Repeat the listing word for word. No pictures belong in the copy.
++++ DATASET CONTENT ++++
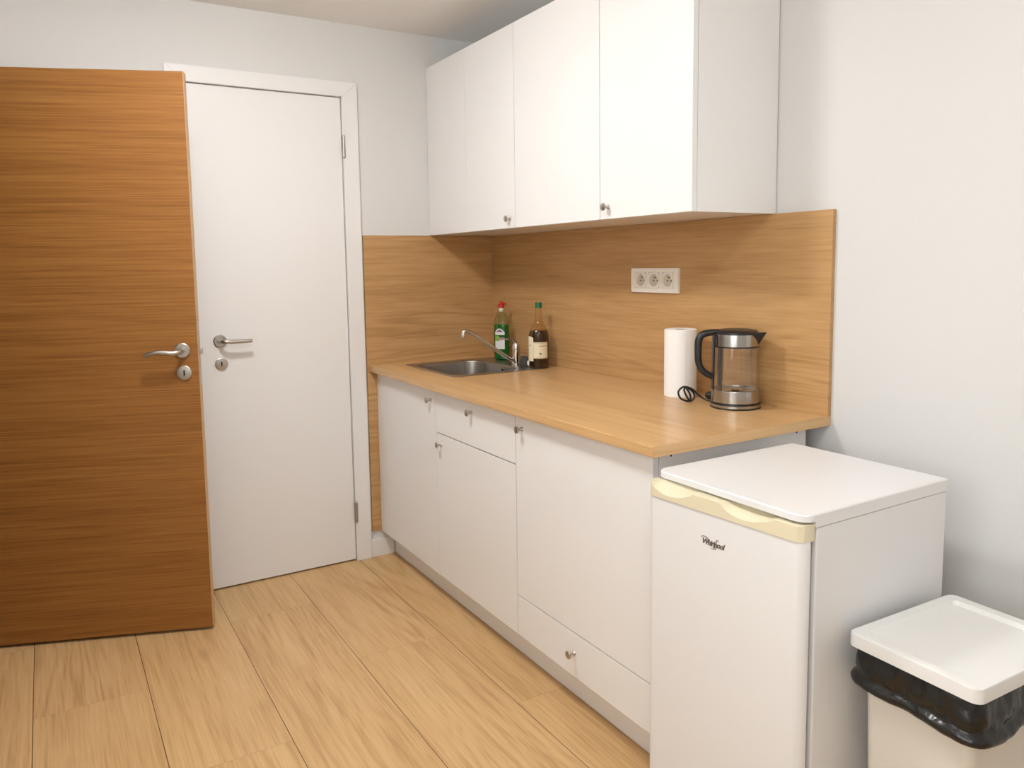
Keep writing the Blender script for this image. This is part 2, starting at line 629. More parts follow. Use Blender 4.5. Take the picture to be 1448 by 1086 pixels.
bm = NB()
box(bm, (DX1 + CW + 0.001, -0.010, 0), (-0.562, 0, 0.082), 0.002)
struct('baseboard_back', bm, DOORW, 'short white baseboard between door casing and plinth')
bm = NB()
box(bm, (LX + 0.001, -0.010, 0), (DX0 - CW - 0.001, 0, 0.082), 0.002)
struct('baseboard_corner', bm, DOORW, 'white baseboard left of the white door')
bm = NB()
box(bm, (RX - 0.010, FY, 0), (RX, -1.90, 0.082), 0.002)
struct('baseboard_right', bm, DOORW, 'white baseboard along the right wall')
bm = NB()
box(bm, (LX, FY, 0), (LX + 0.010, OY0 - 0.071, 0.082), 0.002)
struct('baseboard_left', bm, DOORW, 'white baseboard along the left wall')


# ------------------------------------------------------------------ lamp
def ceiling_lamp(x, y, r, strength, label):
    lamp = thing('ceiling_lamp', label, 'lamp', (x, y, ZC))
    bm = NB()
    lathe(bm, [(r - 0.01, 0.0), (r + 0.006, -0.004), (r + 0.006, -0.028), (r - 0.004, -0.030)], (x, y, ZC), n=40)
    obj('base_ring', bm, WHITEP, lamp)
    EM, nt, b = new_mat('lit_opal_glass')
    b.inputs['Base Color'].default_value = (0.9, 0.88, 0.85, 1)
    b.inputs['Emission Color'].default_value = (*LAMP_COLOR, 1)
    b.inputs['Emission Strength'].default_value = strength
    bm = NB()
    lathe(bm, [(r, -0.029), (r - 0.002, -0.05), (r * 0.9, -0.072), (r * 0.65, -0.088), (r * 0.3, -0.096), (0.0, -0.098)],
          (x, y, ZC), n=28)
    obj('glass_diffuser', bm, EM, lamp)


ceiling_lamp(-1.50, -1.18, 0.15, LAMP_STRENGTH, 'round opal ceiling lamp in front of the white door')
ceiling_lamp(-1.35, -2.85, 0.22, FILL_LAMP_STRENGTH, 'added wide round fill lamp on the ceiling above the viewer')  # unseen second lamp, added to brighten the near side


# ------------------------------------------------------------------ door furniture
def rose(bm, c, axis, r=0.026, t=0.009):
    lathe(bm, [(0.0, 0), (r, 0), (r, t * 0.75), (r - 0.003, t), (0.0, t)], c, axis, n=36, caps=False)


def key_rose(bm, c, axis, r=0.025, t=0.008):
    lathe(bm, [(0.0, 0), (r, 0), (r, t * 0.75), (r - 0.003, t), (0.0, t)], c, axis, n=36, caps=False)


# white door: a closed leaf in the back wall
d1 = thing('door_1', 'closed plain white door with steel lever handle', 'door', (DX0, 0, 0))
d1['kind'] = 'structure'
bm = NB()
box(bm, (DX0 + 0.003, -0.003, 0.007), (DX1 - 0.003, 0.036, DZ - 0.003), 0.0015)
obj('door_leaf', bm, DOORW, d1)
h = NB()
rose(h, (-1.302, -0.003, 1.052), (0, -1, 0))
hd = obj('rosette', h, NICKEL, d1, 'round satin steel handle rosette')
h = NB()
tube(h, [(-1.302, -0.010, 1.052), (-1.302, -0.030, 1.052), (-1.300, -0.046, 1.052), (-1.285, -0.055, 1.0515), (-1.255, -0.057, 1.050),
         (-1.212, -0.057, 1.050), (-1.184, -0.056, 1.051)], [0.0085, 0.0085, 0.009, 0.0085, 0.008], 16)
obj('handle', h, NICKEL, d1, 'satin steel lever handle')
h = NB()
key_rose(h, (-1.300, -0.003, 0.957), (0, -1, 0))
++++
* **WORKED SOLUTION**:
Keep writing the Blender script for this image. This is part 2, starting at line 629. More parts follow. Use Blender 4.5. Take the picture to be 1448 by 1086 pixels.
bm = NB()
box(bm, (DX1 + CW + 0.001, -0.010, 0), (-0.562, 0, 0.082), 0.002)
struct('baseboard_back', bm, DOORW, 'short white baseboard between door casing and plinth')
bm = NB()
box(bm, (LX + 0.001, -0.010, 0), (DX0 - CW - 0.001, 0, 0.082), 0.002)
struct('baseboard_corner', bm, DOORW, 'white baseboard left of the white door')
bm = NB()
box(bm, (RX - 0.010, FY, 0), (RX, -1.90, 0.082), 0.002)
struct('baseboard_right', bm, DOORW, 'white baseboard along the right wall')
bm = NB()
box(bm, (LX, FY, 0), (LX + 0.010, OY0 - 0.071, 0.082), 0.002)
struct('baseboard_left', bm, DOORW, 'white baseboard along the left wall')


# ------------------------------------------------------------------ lamp
def ceiling_lamp(x, y, r, strength, label):
    lamp = thing('ceiling_lamp', label, 'lamp', (x, y, ZC))
    bm = NB()
    lathe(bm, [(r - 0.01, 0.0), (r + 0.006, -0.004), (r + 0.006, -0.028), (r - 0.004, -0.030)], (x, y, ZC), n=40)
    obj('base_ring', bm, WHITEP, lamp)
    EM, nt, b = new_mat('lit_opal_glass')
    b.inputs['Base Color'].default_value = (0.9, 0.88, 0.85, 1)
    b.inputs['Emission Color'].default_value = (*LAMP_COLOR, 1)
    b.inputs['Emission Strength'].default_value = strength
    bm = NB()
    lathe(bm, [(r, -0.029), (r - 0.002, -0.05), (r * 0.9, -0.072), (r * 0.65, -0.088), (r * 0.3, -0.096), (0.0, -0.098)],
          (x, y, ZC), n=28)
    obj('glass_diffuser', bm, EM, lamp)


ceiling_lamp(-1.50, -1.18, 0.15, LAMP_STRENGTH, 'round opal ceiling lamp in front of the white door')
ceiling_lamp(-1.35, -2.85, 0.22, FILL_LAMP_STRENGTH, 'added wide round fill lamp on the ceiling above the viewer')  # unseen second lamp, added to brighten the near side


# ------------------------------------------------------------------ door furniture
def rose(bm, c, axis, r=0.026, t=0.009):
    lathe(bm, [(0.0, 0), (r, 0), (r, t * 0.75), (r - 0.003, t), (0.0, t)], c, axis, n=36, caps=False)


def key_rose(bm, c, axis, r=0.025, t=0.008):
    lathe(bm, [(0.0, 0), (r, 0), (r, t * 0.75), (r - 0.003, t), (0.0, t)], c, axis, n=36, caps=False)


# white door: a closed leaf in the back wall
d1 = thing('door_1', 'closed plain white door with steel lever handle', 'door', (DX0, 0, 0))
d1['kind'] = 'structure'
bm = NB()
box(bm, (DX0 + 0.003, -0.003, 0.007), (DX1 - 0.003, 0.036, DZ - 0.003), 0.0015)
obj('door_leaf', bm, DOORW, d1)
h = NB()
rose(h, (-1.302, -0.003, 1.052), (0, -1, 0))
hd = obj('rosette', h, NICKEL, d1, 'round satin steel handle rosette')
h = NB()
tube(h, [(-1.302, -0.010, 1.052), (-1.302, -0.030, 1.052), (-1.300, -0.046, 1.052), (-1.285, -0.055, 1.0515), (-1.255, -0.057, 1.050),
         (-1.212, -0.057, 1.050), (-1.184, -0.056, 1.051)], [0.0085, 0.0085, 0.009, 0.0085, 0.008], 16)
obj('handle', h, NICKEL, d1, 'satin steel lever handle')
h = NB()
key_rose(h, (-1.300, -0.003, 0.957), (0, -1, 0))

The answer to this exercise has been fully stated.